The IIT system is the brainchild of the 22-member Nalini Ranjan Sircar Committee that was constituted in 1946 for the creation of higher technical institutions for post-War industrial development of India. This committee recommended the establishment of such institutions along the lines of the Massachusetts Institute of Technology (MIT) in the U.S. with affiliated secondary institutions. As per the recommendation, four IITs were set up in Kharagpur, Bombay, Kanpur and Madras. The IIT, Delhi, was established later, in 1961.

The IIT, Kharagpur, the first in the series and started in May 1950, was known as the Eastern Higher Technical Institute. It was set up in collaboration with MIT. The name “Indian Institute of Technology” was adopted before the formal inauguration of the institute on August 18, 1951.

Planning for the IIT, Bombay, began in 1957 with the participation of UNESCO, utilising the contribution of the Union of Soviet Socialist Republics (USSR). It received substantial assistance in the form of equipment and expert services from the USSR from 1956 to 1973. UNESCO also offered a number of fellowships for training Indian faculty members in the USSR, which provided additional assistance to supplement the Aid Programme.

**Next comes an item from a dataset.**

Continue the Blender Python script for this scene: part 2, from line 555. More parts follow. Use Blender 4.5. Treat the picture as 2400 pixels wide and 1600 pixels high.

The IIT, Kanpur, was started in December 1959 and during the first 10 years, it benefited from the Kanpur Indo-American Programme (KIAP), where a consortium of nine U.S. universities — MIT; the University of California, Berkeley; the California Institute of Technology; Princeton University; the Carnegie Institute of Technology; the University of Michigan; Ohio State University; the Case Institute of Technology; and Purdue University — helped set up research laboratories and academic programmes. The IIT, Kanpur, was the first institute in India to offer the Computer Science course in August 1963.

The IIT, Madras, was started when federal Germany signed the first Indo-German Agreement in Bonn in 1959. This provided for the services of German professors, training facilities for Indian faculty members and supply of scientific and technical equipment for establishment of the central workshop and laboratories at the IIT, Madras. The institute was declared an ‘Institute of National Importance’ in 1961.

With the assistance of the British Government, The College of Engineering & Technology was established in 1961 in Delhi which was later declared an institution of national importance and renamed the ‘Indian Institute of Technology, Delhi’ in 1963. This institute was started in collaboration with Imperial College London, which played a pivotal role in initiating the academic activities.

The Indian Institute of Technology, Guwahati, was established in 1995 and the University of Roorkee was converted into an IIT in 2001.

After six decades of the inception of the first IIT in Kharagpur, it is pertinent to introspect on how far these institutes have achieved the excellence envisioned for them by the founding fathers. 

Although these institutes were expected to become world-class centres of learning, none of the IITs is anywhere near world standards today. Not a single IIT has made its mark in the Top 200 Quacquarelli Symonds (QS) World University Rankings in 2011. 

The IIT, Bombay, was the only Indian institute which managed to find a place for itself in the Top 200 in 2010 but this year, it too slipped 38 places and ranked 225. The same way, the Delhi and Madras IITs, which had ranked 202 and 262 in 2010, fell to 218 and 281. The other IITs featuring in the rankings, including that of Kanpur, Kharagpur, Roorkee and Guwahati, do not find a place in the Top 300 World University Rankings. The QS ranking, conducted every year, is based on employer and academic reputation and research quality.

In the recent past, attempts have been made to make exposure of the IIT system to a larger number of candidates, Eight more IITs have been established in Bhubaneswar, Gandhinagar, Hyderabad, Indore, Jodhpur, Kanpur, Patna and Ropar. In an affirmative action, concession for the weaker sections has been offered in admissions and in recruitment of faculty. 

The Joint Entrance Examination (JEE) is being synchronised with that of other engineering colleges. The point to ponder now is whether steps are also being taken to bring all these IITs on a par with world-class institutions.